Recentemente estudámos o fenómeno do terror social – Romero, Carpenter e Craven: O terror sempre foi político e social – e em como este sempre foi parte preponderante do género ao longo dos anos. Claro que os temas que se adequam a esta componente social têm, muitas vezes, carácter intemporal e outras vezes são mais característicos de específicas épocas temporais e é esse o caso desta obra muito adaptada ao que vivemos na nossa atualidade.
They/Them tem um título inteligente. No inglês faz todo o sentido, ao ler-se “they slash them”, o que faz uma clara menção ao género que o filme pretende ser – um slasher – bem como à temática principal do filme que nos conta a história de um daqueles quase impensáveis acampamentos de conversão sexual, onde ainda se procura forçar crianças e jovens a serem aquilo que eles não são.
Kevin Bacon é quem gere este centro, o homem que manda em todas as operações e que até se apresenta aos jovens de uma maneira bem mais aberta, flexível e progressista do que seria expectável. Mas claro que isto pode ser apenas uma fachada, certo? Bacon é mesmo uma das melhores coisas do filme dando-nos uma personagem forte e credível. Mas não é um filme que falhe propriamente nas suas personagens. A maioria dos jovens são carismáticos e têm a oportunidade de expor muitos dos problemas associados à temática, sendo especialmente de destacar Jordan (por Theo Germaine) e Alex (por Quei Tann) que vivem personagens não-binárias e transexuais respetivamente.
O primeiro ato do filme é bastante interessante.

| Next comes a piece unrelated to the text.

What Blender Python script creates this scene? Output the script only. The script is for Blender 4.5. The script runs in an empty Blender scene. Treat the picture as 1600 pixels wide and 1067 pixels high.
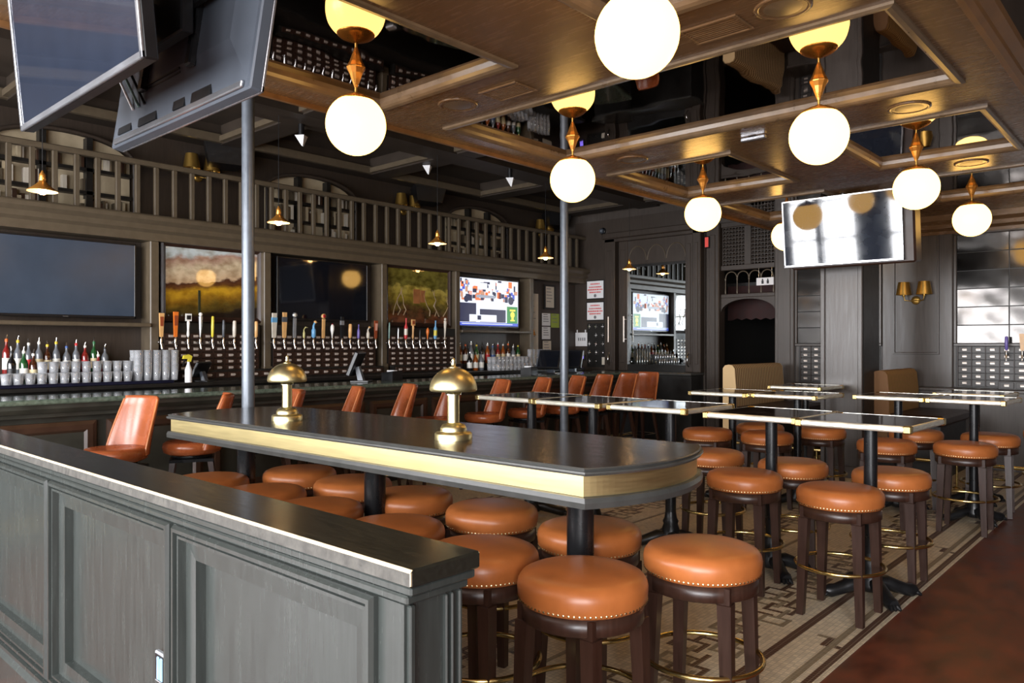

Contextualiza-nos com o “centro terapêutico”, com os seus funcionários, mas também com os jovens que estão, praticamente, todos ali contra a sua própria vontade. Há uma ou duas cenas com algum suspense/mistério interessante e há, acima de tudo, um bom desenvolvimento de algumas personagens. O filme falha quando deveria colocar a sua segunda mudança e interessar-nos no seu segundo ato. Tudo continua mais ou menos na mesma e apresenta-nos um conjunto de situações bastante forçadas reforçadas ainda por um diálogo pouco trabalhado, óbvio e até a roçar a lamechice. Pior, é aqui que They/Them demonstra que não tem qualquer força enquanto filme de terror, enquanto slasher, com pouquíssimas mortes e quase todas elas guardadas para a parte final. O terceiro ato é previsível, tenta ser demasiado condescendente para com quem assiste e demasiado na nossa cara, preocupando-se, mais uma vez, pouco com as componentes do género. Há um twist, mas vemos ele a milhas…
A nível de produção, não se pode dizer que haja algo que se destaque, mas há até uma boa utilização da câmara e uma interessante fotografia, a relembrar clássicos como Friday the 13th. Um abusivo uso de uma certa música da Pink – uma delas numa cena musical talvez demasiado ridícula – não estraga valores de produção que não são a principal falha deste projeto que cheira a projeto direto para o streaming – o novo direto para o vídeo – a cada canto, mas que cumpre tudo com relativa qualidade.
De uma forma geral, podemos dizer que They/Them tem ideias interessantes e começa bem com um confiante primeiro ato, não conseguindo, no entanto, definir o que quer ser, falhando totalmente como slasher e deixando muitas outras temáticas pouco trabalhadas. No final, é uma obra esquecível que fica longe de atingir o seu potencial de terror social.